Ha! Yeah, Ang, I'm not sure I'm as classy or organized as the video says either. I mean, I do make lots of lists, but I often misplace them on my desk or around the house! I do appreciate a good pair of shoes or jeans but wouldn't really call that "classy." Replace a glass of wine in my hand with a cup of coffee, and that's me! It's funny because my daughter is an introvert, too, and I find myself constantly asking her if she has plans, if she's going out on the weekends, etc. and she's more content to play online games with her friends, practice her flute or hole up in her room writing. I shouldn't be surprised that she's a homebody like me!

Sue Bradford Edwards said...

So we're all chatty introverts? A friend (Queen of the Extroverts) insists that I'm an "ambivert." As in ambidextrous. The thought behind that is that you are smack in the middle. Um, no. Way more introverted.

I'm on when I'm up and then I want all of you, and I do mean ALL OF YOU, to leave me alone. Nope. No talking. Psht! Shush!
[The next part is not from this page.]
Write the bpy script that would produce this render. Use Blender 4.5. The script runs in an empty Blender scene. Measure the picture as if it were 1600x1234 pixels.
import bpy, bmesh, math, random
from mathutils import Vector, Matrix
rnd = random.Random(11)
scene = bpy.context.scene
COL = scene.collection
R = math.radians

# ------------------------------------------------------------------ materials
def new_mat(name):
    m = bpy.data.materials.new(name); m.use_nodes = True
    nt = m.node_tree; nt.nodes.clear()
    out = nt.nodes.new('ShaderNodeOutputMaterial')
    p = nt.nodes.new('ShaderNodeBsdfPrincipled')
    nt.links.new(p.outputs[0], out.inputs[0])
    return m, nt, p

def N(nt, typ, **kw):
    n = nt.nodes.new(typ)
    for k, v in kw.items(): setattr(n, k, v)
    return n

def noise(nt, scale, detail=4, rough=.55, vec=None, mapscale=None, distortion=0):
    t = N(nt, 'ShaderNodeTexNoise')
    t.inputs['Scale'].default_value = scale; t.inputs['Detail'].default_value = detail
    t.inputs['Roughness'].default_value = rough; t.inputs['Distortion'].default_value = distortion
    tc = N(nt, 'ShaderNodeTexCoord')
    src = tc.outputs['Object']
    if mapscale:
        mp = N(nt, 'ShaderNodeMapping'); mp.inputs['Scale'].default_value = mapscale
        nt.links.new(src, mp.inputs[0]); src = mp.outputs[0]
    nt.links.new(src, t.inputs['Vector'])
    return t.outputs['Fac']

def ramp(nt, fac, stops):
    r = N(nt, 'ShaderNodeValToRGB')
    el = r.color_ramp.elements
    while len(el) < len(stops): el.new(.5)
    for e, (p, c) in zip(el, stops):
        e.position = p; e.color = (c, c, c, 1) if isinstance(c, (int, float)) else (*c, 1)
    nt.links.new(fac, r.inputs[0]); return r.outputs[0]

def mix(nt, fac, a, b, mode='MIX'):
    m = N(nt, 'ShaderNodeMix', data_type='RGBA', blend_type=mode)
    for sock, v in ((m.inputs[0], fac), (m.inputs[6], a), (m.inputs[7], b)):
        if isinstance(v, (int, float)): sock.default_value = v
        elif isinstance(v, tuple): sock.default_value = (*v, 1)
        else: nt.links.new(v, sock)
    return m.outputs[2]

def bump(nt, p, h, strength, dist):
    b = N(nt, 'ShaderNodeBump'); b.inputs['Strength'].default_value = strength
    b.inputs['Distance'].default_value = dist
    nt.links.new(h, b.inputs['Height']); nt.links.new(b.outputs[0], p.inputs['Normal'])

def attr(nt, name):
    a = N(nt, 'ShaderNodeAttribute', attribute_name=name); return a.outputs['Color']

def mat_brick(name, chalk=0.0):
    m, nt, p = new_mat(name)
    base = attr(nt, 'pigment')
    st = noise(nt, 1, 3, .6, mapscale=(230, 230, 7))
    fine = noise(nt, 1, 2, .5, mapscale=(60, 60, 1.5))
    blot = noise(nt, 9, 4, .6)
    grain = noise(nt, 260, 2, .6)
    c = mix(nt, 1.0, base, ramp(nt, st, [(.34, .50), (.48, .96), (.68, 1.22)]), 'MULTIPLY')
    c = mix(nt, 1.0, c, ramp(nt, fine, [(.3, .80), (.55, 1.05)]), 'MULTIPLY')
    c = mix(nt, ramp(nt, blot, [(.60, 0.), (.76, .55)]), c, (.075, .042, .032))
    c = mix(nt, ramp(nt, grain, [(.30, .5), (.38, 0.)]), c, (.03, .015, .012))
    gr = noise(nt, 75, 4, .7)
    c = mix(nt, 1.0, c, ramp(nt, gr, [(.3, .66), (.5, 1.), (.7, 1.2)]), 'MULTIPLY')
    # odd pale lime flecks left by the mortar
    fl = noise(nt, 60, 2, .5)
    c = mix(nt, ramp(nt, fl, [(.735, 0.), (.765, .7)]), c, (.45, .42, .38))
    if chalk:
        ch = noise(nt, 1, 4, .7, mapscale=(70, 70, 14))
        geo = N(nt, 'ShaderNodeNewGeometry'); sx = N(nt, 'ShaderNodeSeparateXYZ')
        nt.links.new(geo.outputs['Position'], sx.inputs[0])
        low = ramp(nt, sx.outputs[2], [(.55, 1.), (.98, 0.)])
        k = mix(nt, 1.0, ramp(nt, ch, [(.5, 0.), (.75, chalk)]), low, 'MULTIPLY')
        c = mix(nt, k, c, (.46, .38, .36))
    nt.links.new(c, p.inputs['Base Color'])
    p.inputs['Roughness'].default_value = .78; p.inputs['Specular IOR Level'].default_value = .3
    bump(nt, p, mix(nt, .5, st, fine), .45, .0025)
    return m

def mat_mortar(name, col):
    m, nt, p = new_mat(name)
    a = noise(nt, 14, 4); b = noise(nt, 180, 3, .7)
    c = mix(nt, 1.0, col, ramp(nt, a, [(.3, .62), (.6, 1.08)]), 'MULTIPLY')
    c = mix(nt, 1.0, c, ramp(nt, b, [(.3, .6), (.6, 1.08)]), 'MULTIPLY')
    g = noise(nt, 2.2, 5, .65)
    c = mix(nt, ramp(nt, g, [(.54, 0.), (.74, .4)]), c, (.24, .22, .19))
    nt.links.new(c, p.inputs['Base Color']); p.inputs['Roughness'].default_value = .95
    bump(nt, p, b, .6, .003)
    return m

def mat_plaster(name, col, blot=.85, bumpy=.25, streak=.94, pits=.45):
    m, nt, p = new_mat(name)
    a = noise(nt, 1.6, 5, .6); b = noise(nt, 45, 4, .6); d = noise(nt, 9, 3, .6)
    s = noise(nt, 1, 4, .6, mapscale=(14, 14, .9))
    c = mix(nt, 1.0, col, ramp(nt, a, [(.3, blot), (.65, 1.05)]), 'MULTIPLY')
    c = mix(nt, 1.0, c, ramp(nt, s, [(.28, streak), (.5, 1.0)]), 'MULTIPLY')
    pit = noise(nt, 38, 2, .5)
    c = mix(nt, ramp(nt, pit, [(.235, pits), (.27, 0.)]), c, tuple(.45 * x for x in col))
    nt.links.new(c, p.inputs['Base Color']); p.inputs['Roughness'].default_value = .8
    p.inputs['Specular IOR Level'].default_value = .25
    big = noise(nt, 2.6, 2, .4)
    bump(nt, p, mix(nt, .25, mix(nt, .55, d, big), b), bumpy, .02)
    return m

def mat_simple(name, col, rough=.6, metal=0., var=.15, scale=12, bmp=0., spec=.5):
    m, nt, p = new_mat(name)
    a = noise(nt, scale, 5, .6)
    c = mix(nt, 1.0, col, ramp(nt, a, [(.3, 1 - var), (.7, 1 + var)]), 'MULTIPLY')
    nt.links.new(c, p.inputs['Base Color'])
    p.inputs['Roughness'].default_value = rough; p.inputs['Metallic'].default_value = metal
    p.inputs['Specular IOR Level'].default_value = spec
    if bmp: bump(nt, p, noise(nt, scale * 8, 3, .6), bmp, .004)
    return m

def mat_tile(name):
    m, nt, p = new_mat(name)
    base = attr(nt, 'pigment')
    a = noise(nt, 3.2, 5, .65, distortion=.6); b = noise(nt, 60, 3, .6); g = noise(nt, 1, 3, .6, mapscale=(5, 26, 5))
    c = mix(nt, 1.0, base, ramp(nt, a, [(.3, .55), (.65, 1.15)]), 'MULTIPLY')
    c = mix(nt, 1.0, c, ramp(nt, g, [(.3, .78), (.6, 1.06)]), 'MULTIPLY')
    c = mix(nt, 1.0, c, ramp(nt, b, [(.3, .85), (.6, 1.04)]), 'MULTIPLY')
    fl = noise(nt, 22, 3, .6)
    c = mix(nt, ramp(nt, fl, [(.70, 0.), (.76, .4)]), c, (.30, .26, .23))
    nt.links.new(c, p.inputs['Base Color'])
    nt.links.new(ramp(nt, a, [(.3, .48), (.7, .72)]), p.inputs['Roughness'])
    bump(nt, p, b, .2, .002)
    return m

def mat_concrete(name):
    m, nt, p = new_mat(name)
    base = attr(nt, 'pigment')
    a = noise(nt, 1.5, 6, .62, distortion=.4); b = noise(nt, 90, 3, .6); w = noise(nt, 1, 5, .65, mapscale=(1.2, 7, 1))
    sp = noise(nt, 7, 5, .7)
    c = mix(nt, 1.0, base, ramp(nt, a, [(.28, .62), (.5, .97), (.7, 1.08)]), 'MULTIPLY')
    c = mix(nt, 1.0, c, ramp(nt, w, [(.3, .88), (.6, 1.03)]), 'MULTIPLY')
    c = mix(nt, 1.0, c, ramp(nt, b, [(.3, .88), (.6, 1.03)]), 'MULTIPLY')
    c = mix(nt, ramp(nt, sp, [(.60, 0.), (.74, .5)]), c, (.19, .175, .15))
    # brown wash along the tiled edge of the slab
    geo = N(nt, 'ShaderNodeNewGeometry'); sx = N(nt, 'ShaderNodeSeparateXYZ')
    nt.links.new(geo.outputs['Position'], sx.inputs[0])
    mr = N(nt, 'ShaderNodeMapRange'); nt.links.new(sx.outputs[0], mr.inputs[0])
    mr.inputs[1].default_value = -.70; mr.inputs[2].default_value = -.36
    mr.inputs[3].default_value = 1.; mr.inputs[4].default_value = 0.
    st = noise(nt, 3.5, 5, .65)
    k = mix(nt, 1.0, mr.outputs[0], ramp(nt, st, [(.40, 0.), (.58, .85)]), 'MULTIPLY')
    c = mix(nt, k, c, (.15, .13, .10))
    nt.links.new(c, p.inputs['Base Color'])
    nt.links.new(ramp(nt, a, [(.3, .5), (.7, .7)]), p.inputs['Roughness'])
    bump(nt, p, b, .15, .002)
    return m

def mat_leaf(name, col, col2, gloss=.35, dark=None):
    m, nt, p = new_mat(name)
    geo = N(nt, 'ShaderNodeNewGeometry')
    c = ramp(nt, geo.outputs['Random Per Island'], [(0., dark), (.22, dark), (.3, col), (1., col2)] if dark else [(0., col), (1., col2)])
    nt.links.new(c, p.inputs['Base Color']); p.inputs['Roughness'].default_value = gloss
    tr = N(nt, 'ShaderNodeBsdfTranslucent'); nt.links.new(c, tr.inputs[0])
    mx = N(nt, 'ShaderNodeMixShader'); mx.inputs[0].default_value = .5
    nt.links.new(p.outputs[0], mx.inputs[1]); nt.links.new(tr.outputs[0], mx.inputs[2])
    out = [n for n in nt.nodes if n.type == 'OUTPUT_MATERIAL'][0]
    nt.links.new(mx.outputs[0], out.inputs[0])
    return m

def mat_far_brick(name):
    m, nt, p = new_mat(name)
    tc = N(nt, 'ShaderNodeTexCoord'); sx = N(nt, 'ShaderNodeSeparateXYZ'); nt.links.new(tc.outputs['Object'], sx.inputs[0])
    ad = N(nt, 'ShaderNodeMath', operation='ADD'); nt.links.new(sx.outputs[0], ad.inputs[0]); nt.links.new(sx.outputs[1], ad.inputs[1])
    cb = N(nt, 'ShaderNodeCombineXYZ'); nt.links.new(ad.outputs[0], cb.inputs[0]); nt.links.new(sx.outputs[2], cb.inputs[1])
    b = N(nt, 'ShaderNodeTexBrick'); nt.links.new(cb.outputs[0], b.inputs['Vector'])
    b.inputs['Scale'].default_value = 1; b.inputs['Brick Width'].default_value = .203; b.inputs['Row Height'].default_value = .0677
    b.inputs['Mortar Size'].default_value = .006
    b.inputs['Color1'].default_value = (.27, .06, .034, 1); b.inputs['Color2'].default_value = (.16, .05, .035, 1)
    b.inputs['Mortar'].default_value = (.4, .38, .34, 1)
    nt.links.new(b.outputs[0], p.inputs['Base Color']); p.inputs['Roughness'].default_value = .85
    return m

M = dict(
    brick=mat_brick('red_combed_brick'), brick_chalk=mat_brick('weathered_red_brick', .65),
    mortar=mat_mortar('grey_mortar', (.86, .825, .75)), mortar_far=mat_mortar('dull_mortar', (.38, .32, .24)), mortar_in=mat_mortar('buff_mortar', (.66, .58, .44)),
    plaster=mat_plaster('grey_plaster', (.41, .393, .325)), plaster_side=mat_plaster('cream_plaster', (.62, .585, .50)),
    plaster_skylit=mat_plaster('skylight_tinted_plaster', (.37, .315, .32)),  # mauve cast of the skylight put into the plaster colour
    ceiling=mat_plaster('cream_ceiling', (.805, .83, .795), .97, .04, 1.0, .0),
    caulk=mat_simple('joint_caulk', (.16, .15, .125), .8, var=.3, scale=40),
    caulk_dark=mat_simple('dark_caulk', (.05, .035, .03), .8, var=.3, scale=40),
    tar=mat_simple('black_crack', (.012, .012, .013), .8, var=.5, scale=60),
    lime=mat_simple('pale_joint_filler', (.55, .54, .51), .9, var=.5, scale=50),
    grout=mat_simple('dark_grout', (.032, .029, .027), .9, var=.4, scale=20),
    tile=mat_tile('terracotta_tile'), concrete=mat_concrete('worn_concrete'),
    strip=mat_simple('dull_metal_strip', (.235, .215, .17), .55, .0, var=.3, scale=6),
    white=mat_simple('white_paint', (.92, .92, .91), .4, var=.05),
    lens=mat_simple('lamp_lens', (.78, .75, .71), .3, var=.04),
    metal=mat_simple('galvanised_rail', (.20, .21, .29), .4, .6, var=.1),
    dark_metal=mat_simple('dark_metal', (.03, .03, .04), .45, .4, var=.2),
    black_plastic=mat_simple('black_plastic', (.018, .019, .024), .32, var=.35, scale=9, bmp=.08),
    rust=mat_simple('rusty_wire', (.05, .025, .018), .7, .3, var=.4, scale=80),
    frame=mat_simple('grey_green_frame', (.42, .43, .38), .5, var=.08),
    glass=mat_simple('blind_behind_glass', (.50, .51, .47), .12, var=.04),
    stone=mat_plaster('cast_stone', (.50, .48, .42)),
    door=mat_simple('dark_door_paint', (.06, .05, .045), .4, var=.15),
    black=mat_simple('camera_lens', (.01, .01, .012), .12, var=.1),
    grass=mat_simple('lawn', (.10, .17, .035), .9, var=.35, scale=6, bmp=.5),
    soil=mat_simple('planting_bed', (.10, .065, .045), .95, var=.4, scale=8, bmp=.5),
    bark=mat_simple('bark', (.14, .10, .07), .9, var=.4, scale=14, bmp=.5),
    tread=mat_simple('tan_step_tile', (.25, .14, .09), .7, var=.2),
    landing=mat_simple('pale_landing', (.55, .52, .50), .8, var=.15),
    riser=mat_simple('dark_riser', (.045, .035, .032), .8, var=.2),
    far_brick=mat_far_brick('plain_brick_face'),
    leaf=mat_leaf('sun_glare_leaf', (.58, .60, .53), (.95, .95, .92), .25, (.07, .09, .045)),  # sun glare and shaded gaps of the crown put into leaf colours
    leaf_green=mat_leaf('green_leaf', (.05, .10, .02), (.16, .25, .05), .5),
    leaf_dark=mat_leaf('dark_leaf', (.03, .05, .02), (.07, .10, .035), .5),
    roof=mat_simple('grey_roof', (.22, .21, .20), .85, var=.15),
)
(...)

One of my son's friends teases me. "You know cat person is supposed to mean you like cats not that you act like a cat." Shows what he knows.

Sioux Roslawski said...

Renee--I don't know what I am. Currently, a hot mess. (Of course, not hot like Selma Hayak ;)

I know I used to have a job where I had to knock, door to door, for pre-arranged funerals. Needless to say, I didn't make a single sale, and I only lasted a week or two until I quit. I know when I have to really ramp up my in-person networking (I know. I should have been doing this a long time ago), it's going to be hard for me.

I had to laugh at Sue's "cat person" bit. And Angela has a point. It sometimes helps if couples complement each other. (Compliments don't hurt, either ;)

Renee Roberson said...

Maybe we all get chatty because we spend so much time alone that we're ready to talk when we get around our peeps, LOL! And I love cats but I'm allergic to them. My dogs and I have great one-sided conversations, though.

You know I'm a hot mess, too. All over the place. It's a funny observation about couples, too. Most I know in my friend circle have one extrovert and one more introverted. The universe insists on balance, I supposed.